━━━━━ ITEMS

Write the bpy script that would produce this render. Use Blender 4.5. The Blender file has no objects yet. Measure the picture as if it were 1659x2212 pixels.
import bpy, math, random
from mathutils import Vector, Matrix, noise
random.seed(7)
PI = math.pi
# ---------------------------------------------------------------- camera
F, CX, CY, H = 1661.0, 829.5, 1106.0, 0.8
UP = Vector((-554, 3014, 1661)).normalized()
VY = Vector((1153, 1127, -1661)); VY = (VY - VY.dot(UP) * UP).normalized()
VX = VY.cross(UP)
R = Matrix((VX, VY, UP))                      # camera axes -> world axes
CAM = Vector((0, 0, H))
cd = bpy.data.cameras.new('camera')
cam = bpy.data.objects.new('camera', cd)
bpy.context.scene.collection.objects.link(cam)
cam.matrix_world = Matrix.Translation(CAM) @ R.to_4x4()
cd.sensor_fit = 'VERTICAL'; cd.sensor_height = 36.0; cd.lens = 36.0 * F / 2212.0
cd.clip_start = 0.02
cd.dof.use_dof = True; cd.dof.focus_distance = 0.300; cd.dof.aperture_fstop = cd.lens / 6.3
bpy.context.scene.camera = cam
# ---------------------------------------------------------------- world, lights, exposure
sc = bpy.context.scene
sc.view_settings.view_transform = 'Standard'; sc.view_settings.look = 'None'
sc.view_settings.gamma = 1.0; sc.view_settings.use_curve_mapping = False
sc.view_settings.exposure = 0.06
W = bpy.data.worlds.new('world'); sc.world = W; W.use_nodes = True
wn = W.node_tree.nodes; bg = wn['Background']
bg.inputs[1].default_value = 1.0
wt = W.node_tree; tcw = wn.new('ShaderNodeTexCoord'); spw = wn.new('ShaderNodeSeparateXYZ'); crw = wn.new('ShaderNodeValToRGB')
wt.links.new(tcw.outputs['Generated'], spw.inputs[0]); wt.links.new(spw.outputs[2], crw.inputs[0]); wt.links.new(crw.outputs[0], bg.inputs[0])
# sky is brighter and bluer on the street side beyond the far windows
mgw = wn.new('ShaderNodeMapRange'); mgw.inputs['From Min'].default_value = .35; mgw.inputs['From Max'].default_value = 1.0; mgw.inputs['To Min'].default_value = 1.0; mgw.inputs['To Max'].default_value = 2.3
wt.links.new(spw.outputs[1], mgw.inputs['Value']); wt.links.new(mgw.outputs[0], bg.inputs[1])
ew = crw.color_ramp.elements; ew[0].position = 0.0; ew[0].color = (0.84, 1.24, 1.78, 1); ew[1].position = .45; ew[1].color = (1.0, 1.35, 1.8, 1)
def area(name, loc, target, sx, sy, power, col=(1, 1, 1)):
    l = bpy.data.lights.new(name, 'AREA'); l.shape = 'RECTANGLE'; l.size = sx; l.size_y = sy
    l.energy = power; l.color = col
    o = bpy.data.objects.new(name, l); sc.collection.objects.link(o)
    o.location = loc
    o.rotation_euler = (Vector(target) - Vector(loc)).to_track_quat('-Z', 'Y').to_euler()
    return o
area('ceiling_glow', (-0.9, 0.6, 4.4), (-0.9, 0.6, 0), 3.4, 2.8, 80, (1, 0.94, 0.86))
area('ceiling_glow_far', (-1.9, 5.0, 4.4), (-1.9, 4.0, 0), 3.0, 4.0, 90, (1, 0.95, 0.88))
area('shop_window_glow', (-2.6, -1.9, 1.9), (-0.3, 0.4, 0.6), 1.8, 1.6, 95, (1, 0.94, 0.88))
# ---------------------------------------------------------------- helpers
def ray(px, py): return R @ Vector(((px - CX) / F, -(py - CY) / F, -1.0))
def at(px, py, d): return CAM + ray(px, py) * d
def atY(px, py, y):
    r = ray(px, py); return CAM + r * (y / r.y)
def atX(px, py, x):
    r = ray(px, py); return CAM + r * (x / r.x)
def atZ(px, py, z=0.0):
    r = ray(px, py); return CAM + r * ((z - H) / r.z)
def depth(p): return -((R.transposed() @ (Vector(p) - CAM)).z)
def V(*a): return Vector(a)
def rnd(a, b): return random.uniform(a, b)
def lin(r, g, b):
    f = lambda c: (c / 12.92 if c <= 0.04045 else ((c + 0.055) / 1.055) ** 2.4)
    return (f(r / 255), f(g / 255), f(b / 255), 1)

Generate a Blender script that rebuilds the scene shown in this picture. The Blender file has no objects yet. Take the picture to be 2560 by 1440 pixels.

━━━━━━━━━━

▸ **CHALLENGE**: Produce an exact copy of the whole listing.

▸ **TASK RESULT**:
Write the bpy script that would produce this render. Use Blender 4.5. The Blender file has no objects yet. Measure the picture as if it were 1659x2212 pixels.
import bpy, math, random
from mathutils import Vector, Matrix, noise
random.seed(7)
PI = math.pi
# ---------------------------------------------------------------- camera
F, CX, CY, H = 1661.0, 829.5, 1106.0, 0.8
UP = Vector((-554, 3014, 1661)).normalized()
VY = Vector((1153, 1127, -1661)); VY = (VY - VY.dot(UP) * UP).normalized()
VX = VY.cross(UP)
R = Matrix((VX, VY, UP))                      # camera axes -> world axes
CAM = Vector((0, 0, H))
cd = bpy.data.cameras.new('camera')
cam = bpy.data.objects.new('camera', cd)
bpy.context.scene.collection.objects.link(cam)
cam.matrix_world = Matrix.Translation(CAM) @ R.to_4x4()
cd.sensor_fit = 'VERTICAL'; cd.sensor_height = 36.0; cd.lens = 36.0 * F / 2212.0
cd.clip_start = 0.02
cd.dof.use_dof = True; cd.dof.focus_distance = 0.300; cd.dof.aperture_fstop = cd.lens / 6.3
bpy.context.scene.camera = cam
# ---------------------------------------------------------------- world, lights, exposure
sc = bpy.context.scene
sc.view_settings.view_transform = 'Standard'; sc.view_settings.look = 'None'
sc.view_settings.gamma = 1.0; sc.view_settings.use_curve_mapping = False
sc.view_settings.exposure = 0.06
W = bpy.data.worlds.new('world'); sc.world = W; W.use_nodes = True
wn = W.node_tree.nodes; bg = wn['Background']
bg.inputs[1].default_value = 1.0
wt = W.node_tree; tcw = wn.new('ShaderNodeTexCoord'); spw = wn.new('ShaderNodeSeparateXYZ'); crw = wn.new('ShaderNodeValToRGB')
wt.links.new(tcw.outputs['Generated'], spw.inputs[0]); wt.links.new(spw.outputs[2], crw.inputs[0]); wt.links.new(crw.outputs[0], bg.inputs[0])
# sky is brighter and bluer on the street side beyond the far windows
mgw = wn.new('ShaderNodeMapRange'); mgw.inputs['From Min'].default_value = .35; mgw.inputs['From Max'].default_value = 1.0; mgw.inputs['To Min'].default_value = 1.0; mgw.inputs['To Max'].default_value = 2.3
wt.links.new(spw.outputs[1], mgw.inputs['Value']); wt.links.new(mgw.outputs[0], bg.inputs[1])
ew = crw.color_ramp.elements; ew[0].position = 0.0; ew[0].color = (0.84, 1.24, 1.78, 1); ew[1].position = .45; ew[1].color = (1.0, 1.35, 1.8, 1)
def area(name, loc, target, sx, sy, power, col=(1, 1, 1)):
    l = bpy.data.lights.new(name, 'AREA'); l.shape = 'RECTANGLE'; l.size = sx; l.size_y = sy
    l.energy = power; l.color = col
    o = bpy.data.objects.new(name, l); sc.collection.objects.link(o)
    o.location = loc
    o.rotation_euler = (Vector(target) - Vector(loc)).to_track_quat('-Z', 'Y').to_euler()
    return o
area('ceiling_glow', (-0.9, 0.6, 4.4), (-0.9, 0.6, 0), 3.4, 2.8, 80, (1, 0.94, 0.86))
area('ceiling_glow_far', (-1.9, 5.0, 4.4), (-1.9, 4.0, 0), 3.0, 4.0, 90, (1, 0.95, 0.88))
area('shop_window_glow', (-2.6, -1.9, 1.9), (-0.3, 0.4, 0.6), 1.8, 1.6, 95, (1, 0.94, 0.88))
# ---------------------------------------------------------------- helpers
def ray(px, py): return R @ Vector(((px - CX) / F, -(py - CY) / F, -1.0))
def at(px, py, d): return CAM + ray(px, py) * d
def atY(px, py, y):
    r = ray(px, py); return CAM + r * (y / r.y)
def atX(px, py, x):
    r = ray(px, py); return CAM + r * (x / r.x)
def atZ(px, py, z=0.0):
    r = ray(px, py); return CAM + r * ((z - H) / r.z)
def depth(p): return -((R.transposed() @ (Vector(p) - CAM)).z)
def V(*a): return Vector(a)
def rnd(a, b): return random.uniform(a, b)
def lin(r, g, b):
    f = lambda c: (c / 12.92 if c <= 0.04045 else ((c + 0.055) / 1.055) ** 2.4)
    return (f(r / 255), f(g / 255), f(b / 255), 1)

Generate a Blender script that rebuilds the scene shown in this picture. The Blender file has no objects yet. Take the picture to be 2560 by 1440 pixels.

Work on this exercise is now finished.